Semi-Daily Journal Archive

The Blogspot archive of the weblog of J. Bradford DeLong, Professor of Economics and Chair of the PEIS major at U.C. Berkeley, a Research Associate of the National Bureau of Economic Research, and former Deputy Assistant Secretary of the U.S. Treasury.

Friday, May 19, 2006

How to Improve Journalism

Greg Mankiw's view: they don't take enough economics in college:

Greg Mankiw's Blog: How to Improve Journalism: There are probably many reasons why the quality of economics journalism is not better than it is, but an article in today's Wall Street Journal suggests one of the problems:

According to the forthcoming book "The American Journalist in the 21st Century," 36.2% of journalists with college degrees were journalism majors. If you include journalism-related "communications" majors, the percentage jumps to 49.5.... [T]there's a heavy emphasis on process and theory... classes such as Principles of Civic Journalism, Topics in Public Affairs Journalism or Industry Research Methods.
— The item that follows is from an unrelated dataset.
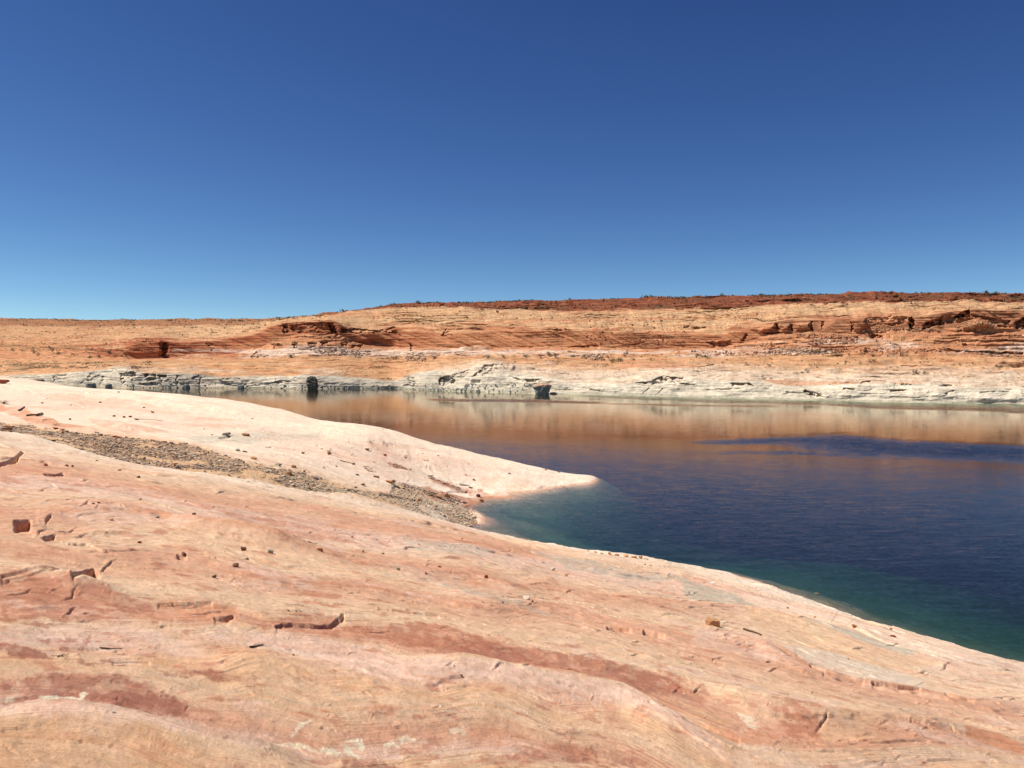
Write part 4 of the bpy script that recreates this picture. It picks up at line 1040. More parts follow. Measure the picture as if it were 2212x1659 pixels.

In short, many journalists simply do not have sufficient training to do a good job.

Here's my radical suggestion to the editors of the world: Require all your economics reporters to have an undergraduate degree in economics. And give a raise to those who spent the extra year or two getting a master's in economics as well. (We don't have such a program at Harvard, but there is a good one at the LSE.)

Economics is a technical field that cannot be easily learned on the fly. Unfortunately, that is often what economics journalists try to do.

I'm sure Greg's proposal would produce articles I would like a lot more. While (somewhat) sufficient, however, is it necessary? What proportion of the WSJ news reporters or the FT reporters were economics majors?